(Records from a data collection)
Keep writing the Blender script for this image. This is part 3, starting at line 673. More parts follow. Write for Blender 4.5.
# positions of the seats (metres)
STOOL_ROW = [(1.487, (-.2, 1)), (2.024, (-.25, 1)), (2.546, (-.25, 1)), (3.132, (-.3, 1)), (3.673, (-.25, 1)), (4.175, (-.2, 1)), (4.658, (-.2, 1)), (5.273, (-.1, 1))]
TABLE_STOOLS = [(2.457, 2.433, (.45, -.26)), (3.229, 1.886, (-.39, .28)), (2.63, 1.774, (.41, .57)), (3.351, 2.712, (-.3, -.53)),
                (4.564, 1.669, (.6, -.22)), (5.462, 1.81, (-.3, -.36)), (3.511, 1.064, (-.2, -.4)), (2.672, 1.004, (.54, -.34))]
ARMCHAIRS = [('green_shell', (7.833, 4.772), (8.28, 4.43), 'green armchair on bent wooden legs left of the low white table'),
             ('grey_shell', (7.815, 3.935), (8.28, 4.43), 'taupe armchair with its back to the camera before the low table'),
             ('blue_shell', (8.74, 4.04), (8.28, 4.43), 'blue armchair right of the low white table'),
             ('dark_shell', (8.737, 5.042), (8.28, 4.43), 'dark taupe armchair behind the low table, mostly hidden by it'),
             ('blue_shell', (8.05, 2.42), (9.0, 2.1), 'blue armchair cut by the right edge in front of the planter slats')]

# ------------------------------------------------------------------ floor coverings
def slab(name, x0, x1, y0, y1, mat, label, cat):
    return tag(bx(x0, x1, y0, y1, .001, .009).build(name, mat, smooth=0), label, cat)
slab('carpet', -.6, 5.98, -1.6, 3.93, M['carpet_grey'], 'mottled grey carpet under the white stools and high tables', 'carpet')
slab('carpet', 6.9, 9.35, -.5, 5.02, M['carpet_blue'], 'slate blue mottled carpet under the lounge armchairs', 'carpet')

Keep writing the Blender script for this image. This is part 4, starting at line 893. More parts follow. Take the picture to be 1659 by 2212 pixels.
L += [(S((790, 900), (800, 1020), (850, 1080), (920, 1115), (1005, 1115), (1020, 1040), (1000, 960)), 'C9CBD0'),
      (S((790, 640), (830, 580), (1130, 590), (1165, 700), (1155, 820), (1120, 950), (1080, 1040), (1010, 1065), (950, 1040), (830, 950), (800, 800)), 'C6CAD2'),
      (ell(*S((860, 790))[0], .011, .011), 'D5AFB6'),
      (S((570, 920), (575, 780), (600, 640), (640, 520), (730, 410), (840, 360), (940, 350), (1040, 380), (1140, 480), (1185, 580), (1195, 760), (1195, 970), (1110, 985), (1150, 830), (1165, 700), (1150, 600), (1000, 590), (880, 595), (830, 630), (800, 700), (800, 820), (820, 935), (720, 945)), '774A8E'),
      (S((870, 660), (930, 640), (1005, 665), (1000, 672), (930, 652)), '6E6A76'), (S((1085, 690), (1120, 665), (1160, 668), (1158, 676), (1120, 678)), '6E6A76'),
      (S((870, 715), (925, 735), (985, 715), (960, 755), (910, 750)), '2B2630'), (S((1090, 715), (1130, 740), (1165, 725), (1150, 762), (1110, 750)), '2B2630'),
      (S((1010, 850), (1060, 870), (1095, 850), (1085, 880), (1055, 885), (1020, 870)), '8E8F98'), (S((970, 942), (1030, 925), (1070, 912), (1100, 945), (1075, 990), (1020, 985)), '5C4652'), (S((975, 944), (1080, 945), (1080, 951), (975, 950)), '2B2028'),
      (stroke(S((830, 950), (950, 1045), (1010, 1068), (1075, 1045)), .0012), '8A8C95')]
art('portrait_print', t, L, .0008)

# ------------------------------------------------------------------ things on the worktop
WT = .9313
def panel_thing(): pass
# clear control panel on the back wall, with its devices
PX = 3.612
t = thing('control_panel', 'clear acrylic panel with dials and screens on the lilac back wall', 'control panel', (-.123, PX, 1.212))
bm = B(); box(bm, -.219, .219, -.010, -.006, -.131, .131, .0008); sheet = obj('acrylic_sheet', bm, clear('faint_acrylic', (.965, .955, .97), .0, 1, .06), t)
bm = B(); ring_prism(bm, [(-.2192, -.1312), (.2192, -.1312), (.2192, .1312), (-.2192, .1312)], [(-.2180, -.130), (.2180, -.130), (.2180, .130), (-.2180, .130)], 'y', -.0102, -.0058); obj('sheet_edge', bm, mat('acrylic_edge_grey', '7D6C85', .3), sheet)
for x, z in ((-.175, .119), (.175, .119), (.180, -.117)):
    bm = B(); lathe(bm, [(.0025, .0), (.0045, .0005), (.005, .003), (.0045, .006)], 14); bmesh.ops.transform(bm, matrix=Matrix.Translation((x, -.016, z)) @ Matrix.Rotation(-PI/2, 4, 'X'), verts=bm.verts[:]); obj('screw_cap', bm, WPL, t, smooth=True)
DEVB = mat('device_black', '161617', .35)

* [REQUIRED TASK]
Search the listing for the string "this". Copy each line where it turns up.

* [TASK SOLUTION]
Keep writing the Blender script for this image. This is part 3, starting at line 673. More parts follow. Write for Blender 4.5.
Keep writing the Blender script for this image. This is part 4, starting at line 893. More parts follow. Take the picture to be 1659 by 2212 pixels.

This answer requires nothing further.